Ces résultats ont été publiés le 21 mai 2018 dans la revue Nature Geoscience.

Une étude menée par des chercheurs de l’Irstea, du Laboratoire d’écologie alpine (LECA) [1], de l’Université du Pays Basque et du Leibniz-Institute of freshwater ecology and inland fisheries, avec 94 partenaires internationaux, a permis d’évaluer pour la première fois le rôle des cours d’eau intermittents dans le cycle global du carbone. En quantifiant et en analysant les litières terrestres accumulées dans 212 cours d’eau intermittents dans le monde puis reliant ces données aux variables climatiques, géomorphologiques et de régimes hydrologiques, les chercheurs ont relevé des niveaux parfois très élevés de consommation d’O2 et d’émission de CO2 durant les phases de remise en eau.

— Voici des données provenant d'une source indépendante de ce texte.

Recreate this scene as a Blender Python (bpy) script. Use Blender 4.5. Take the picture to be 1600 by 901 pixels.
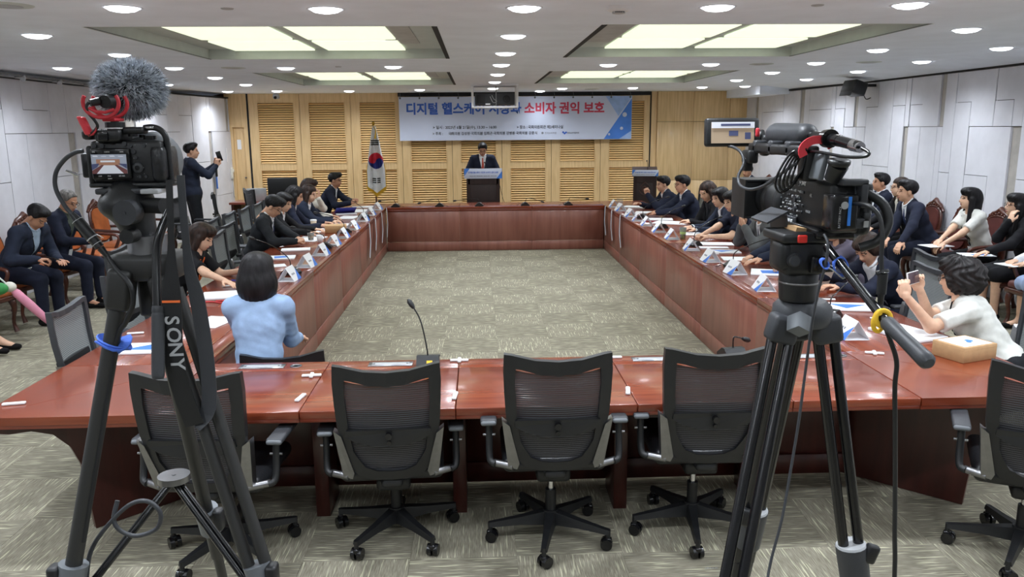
import bpy, bmesh, math, random
import numpy as np
from mathutils import Vector, Matrix, Euler
R = math.radians
random.seed(7); rng = np.random.default_rng(7)
for o in list(bpy.data.objects): bpy.data.objects.remove(o)
sc = bpy.context.scene; COL = sc.collection
# ---------------------------------------------------------------- camera
CAM_H, PITCH, YAW, ROLL, FPX = 1.974, .1982, .041, -.0076, 1248.
cd = bpy.data.cameras.new('camera'); cam = bpy.data.objects.new('camera', cd); COL.objects.link(cam)
cd.sensor_width = 36.; cd.lens = FPX / 1600 * 36; cd.clip_start = .05; cd.clip_end = 80
_F = Vector((math.sin(YAW)*math.cos(PITCH), math.cos(YAW)*math.cos(PITCH), -math.sin(PITCH)))
_R = Vector((math.cos(YAW), -math.sin(YAW), 0)); _U = _R.cross(_F)
_R2 = _R*math.cos(ROLL) + _U*math.sin(ROLL); _U2 = -_R*math.sin(ROLL) + _U*math.cos(ROLL)
cam.matrix_world = Matrix(((_R2.x, _U2.x, -_F.x, 0), (_R2.y, _U2.y, -_F.y, 0), (_R2.z, _U2.z, -_F.z, CAM_H), (0, 0, 0, 1)))
sc.camera = cam
# ---------------------------------------------------------------- world, exposure
w = bpy.data.worlds.new('world'); sc.world = w; w.use_nodes = True
w.node_tree.nodes['Background'].inputs[0].default_value = (.8, .85, 1, 1); w.node_tree.nodes['Background'].inputs[1].default_value = .3
sc.view_settings.view_transform = 'Standard'; sc.view_settings.look = 'None'; sc.view_settings.gamma = 1
sc.view_settings.use_curve_mapping = False; sc.view_settings.exposure = 0.12
DOWN_STRENGTH, PANEL_STRENGTH, SPOT_W = 9.0, .9, 90.0
sc.cycles.diffuse_bounces = 8; sc.cycles.max_bounces = 14
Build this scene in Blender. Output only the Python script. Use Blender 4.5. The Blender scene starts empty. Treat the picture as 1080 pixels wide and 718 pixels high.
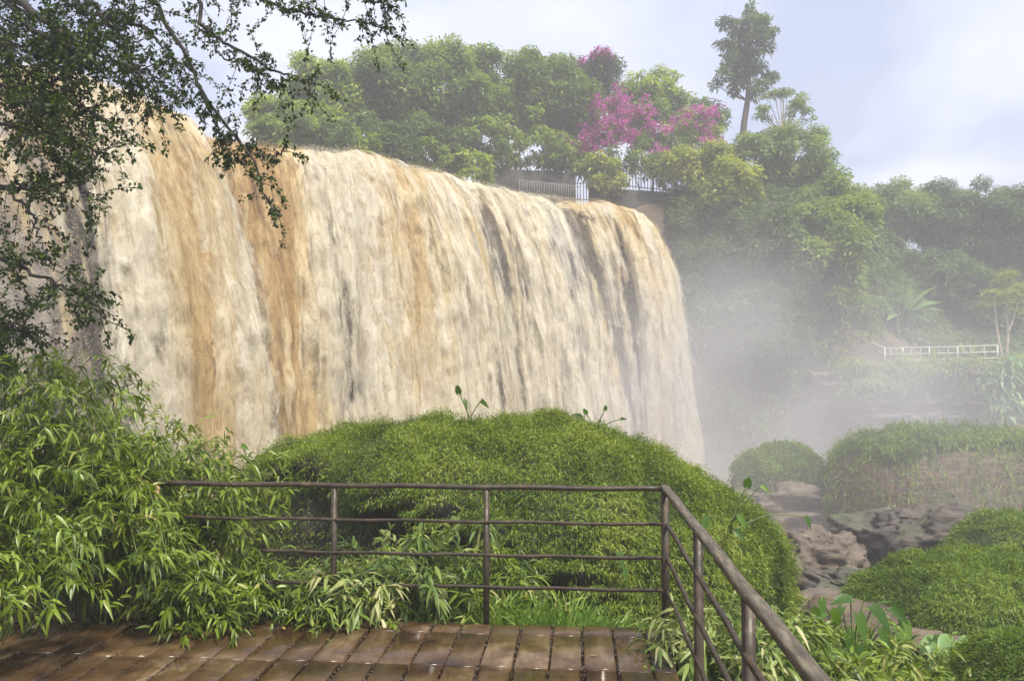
import bpy, math, random
import numpy as np
from mathutils import Vector, Matrix

# ------------------------------------------------------------------ camera, light, exposure
S = bpy.context.scene
COL = S.collection
R = math.radians
W0, H0, F0 = 1080.0, 718.0, 848.0
YAW, PITCH, EYE = R(4.72), R(2.3), 1.65

cam_d = bpy.data.cameras.new("camera"); cam = bpy.data.objects.new("camera", cam_d); COL.objects.link(cam)
cam_d.sensor_width = 36.0; cam_d.lens = F0 / W0 * 36.0
cam_d.clip_start = 0.05; cam_d.clip_end = 3000
cam.location = (0, 0, EYE)
cam.rotation_euler = (R(90) + PITCH, 0, YAW)
S.camera = cam

SUN_EL, SUN_AZ = R(60), R(142)          # azimuth clockwise from +Y
w = bpy.data.worlds.new("World"); S.world = w; w.use_nodes = True
nt = w.node_tree; N = nt.nodes; L = nt.links
N.clear()
out = N.new("ShaderNodeOutputWorld"); bg = N.new("ShaderNodeBackground"); bg.inputs[1].default_value = 0.12
sky = N.new("ShaderNodeTexSky"); sky.sky_type = 'NISHITA'; sky.sun_disc = False
sky.sun_elevation = SUN_EL; sky.sun_rotation = SUN_AZ; sky.air_density = 1.0; sky.dust_density = 1.5
tc = N.new("ShaderNodeTexCoord")
sep = N.new("ShaderNodeSeparateXYZ"); L.new(tc.outputs["Generated"], sep.inputs[0])
zz = N.new("ShaderNodeMath"); zz.operation = 'MAXIMUM'; L.new(sep.outputs[2], zz.inputs[0]); zz.inputs[1].default_value = 0.0
za = N.new("ShaderNodeMath"); za.operation = 'ADD'; L.new(zz.outputs[0], za.inputs[0]); za.inputs[1].default_value = 0.30
vd = N.new("ShaderNodeVectorMath"); vd.operation = 'DIVIDE'; L.new(tc.outputs["Generated"], vd.inputs[0])
cmb = N.new("ShaderNodeCombineXYZ")
for i in range(3): L.new(za.outputs[0], cmb.inputs[i])
L.new(cmb.outputs[0], vd.inputs[1])
mp = N.new("ShaderNodeMapping"); mp.inputs["Location"].default_value = (3.1, 0.9, 0.0); mp.inputs["Scale"].default_value = (1, 1, 1.6)
L.new(vd.outputs[0], mp.inputs[0])
n1 = N.new("ShaderNodeTexNoise"); n1.inputs["Scale"].default_value = 1.25; n1.inputs["Detail"].default_value = 8; n1.inputs["Roughness"].default_value = 0.5; n1.inputs["Distortion"].default_value = 0.3
L.new(mp.outputs[0], n1.inputs["Vector"])
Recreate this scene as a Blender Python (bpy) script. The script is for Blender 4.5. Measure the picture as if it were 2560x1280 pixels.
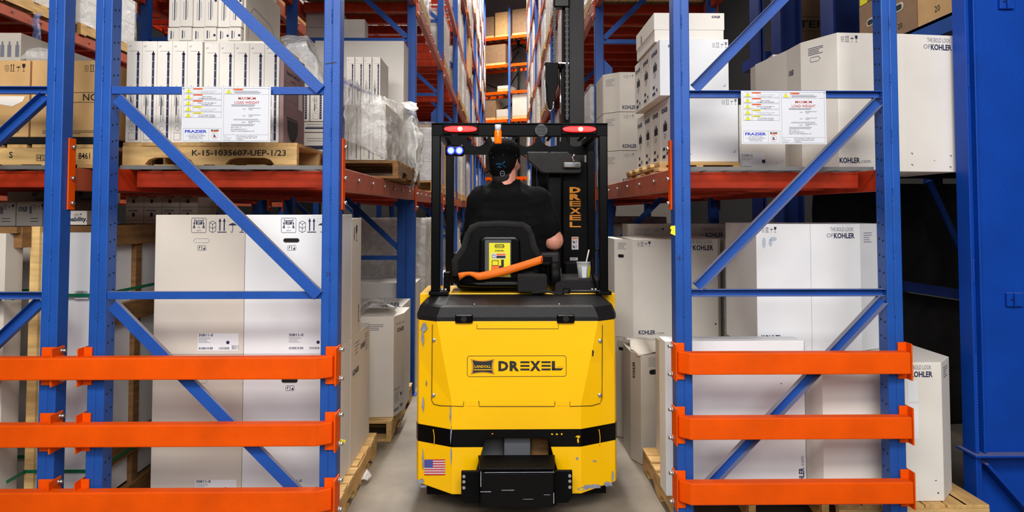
import bpy, bmesh, math, random
from mathutils import Vector, Matrix, Euler
S = bpy.context.scene
for o in list(bpy.data.objects): bpy.data.objects.remove(o)
C = S.collection
PI = math.pi
# ------------------------------------------------------------------ camera
F = 1700.0
CAMZ = 1.55
cam_d = bpy.data.cameras.new('camera'); cam = bpy.data.objects.new('camera', cam_d); C.objects.link(cam)
cam_d.sensor_width = 36.0; cam_d.lens = 36.0 * F / 2560.0
PYC = 465.0
cam_d.shift_y = (PYC - 640.0) / 2560.0
cam_d.clip_end = 200; cam_d.clip_start = .05
cam.location = (0, 0, CAMZ)
cam.rotation_euler = Euler((math.radians(90 + 2.2), 0, math.radians(-0.84)), 'XYZ')
S.camera = cam
RC = cam.rotation_euler.to_matrix()
def at(px, py, Y):
    """a point of the place at distance Y that shows at that pixel"""
    d = RC @ Vector(((px - 1280.0) / F, -(py - PYC) / F, -1.0))
    t = Y / d.y
    return Vector((d.x * t, Y, CAMZ + d.z * t))
def AX(px, Y, py=640): return at(px, py, Y).x
def AZ(py, Y, px=1280): return at(px, py, Y).z
# ------------------------------------------------------------------ world, exposure
S.view_settings.view_transform = 'Standard'; S.view_settings.look = 'None'
S.view_settings.gamma = 1.0; S.view_settings.use_curve_mapping = False
S.view_settings.exposure = -0.30
w = bpy.data.worlds.new('world'); S.world = w; w.use_nodes = True
w.node_tree.nodes['Background'].inputs[0].default_value = (.82, .88, 1, 1)
w.node_tree.nodes['Background'].inputs[1].default_value = .08
# ------------------------------------------------------------------ fill lamps in front, high bay lights over the aisle
def area(name, loc, size, sy, e, col=(1, .96, .9), rot=(0, 0, 0)):
    l = bpy.data.lights.new(name, 'AREA'); l.shape = 'RECTANGLE'; l.size = size; l.size_y = sy
    l.energy = e; l.color = col
    o = bpy.data.objects.new(name, l); C.objects.link(o); o.location = loc; o.rotation_euler = rot
    return o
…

Les cours d’eau intermittents cessent parfois de s’écouler et peuvent s’assécher complètement, on parle de phases d’assecs. Bien qu’ils représentent sans doute la moitié du réseau fluvial mondial, ils ont été beaucoup moins étudiés que les cours d’eau permanents, notamment en ce qui concerne leur contribution au cycle global du carbone.

Lorsque le cours d’eau s’assèche, de la litière végétale terrestre composée principalement de feuilles et de bois, s’accumule dans le lit. La composition et la quantité de celle-ci varie en fonction de plusieurs paramètres comme le climat, la végétation rivulaire, la largeur du cours d’eau, la durée de la phase sèche, le régime d’écoulement... Lors des épisodes de remises en eau, le devenir de cette litière est assez méconnu.

Afin de savoir ce qu’il advenait de cette litière et pour comprendre le rôle des cours d’eau intermittents dans le cycle global du carbone, le projet international collaboratif "1000 Rivières intermittentes" a permis de collecter des échantillons de litière terrestre accumulée durant les phases d’assecs dans 212 rivières intermittentes de 22 pays. Les échantillons ont été analysés au laboratoire DYNAM d’Irstea et au Laboratoire d’Ecologie Alpine de Grenoble. De courtes inondations artificielles et standardisées simulant une remise en eau ont été réalisées. Une forte activité microbienne a été observée libérant une quantité importante de CO2 dans l’atmosphère. Ainsi, par extrapolation, les émissions quotidiennes de CO2 provenant des cours d’eau augmenteraient de 7 à 152 % si les cours d’eau intermittents étaient inclus avec les cours d’eau pérennes. Une seule remise en eau contribuerait pour environ 3 à 10% de cette augmentation.

Face au changement climatique et à l’augmentation de la demande en eau, les cours d’eau intermittents pourraient dominer le paysage dans certaines régions du monde. Négliger le rôle des cours d’eau intermittents conduirait à une sous-estimation notable de la contribution des systèmes aquatiques mondiaux aux émissions de CO2 dans l'atmosphère. Il est urgent d'intégrer ces cours d’eau dans les études dédiées à la contribution des écosystèmes d’eau douce au cycle global du carbone. Les prochaines étapes consisteront également à intégrer les résultats obtenus dans les modèles de décomposition des litières terrestres à l’échelle globale.

  1. CNRS / Université Grenoble Alpes / Université Savoie Mont Blanc.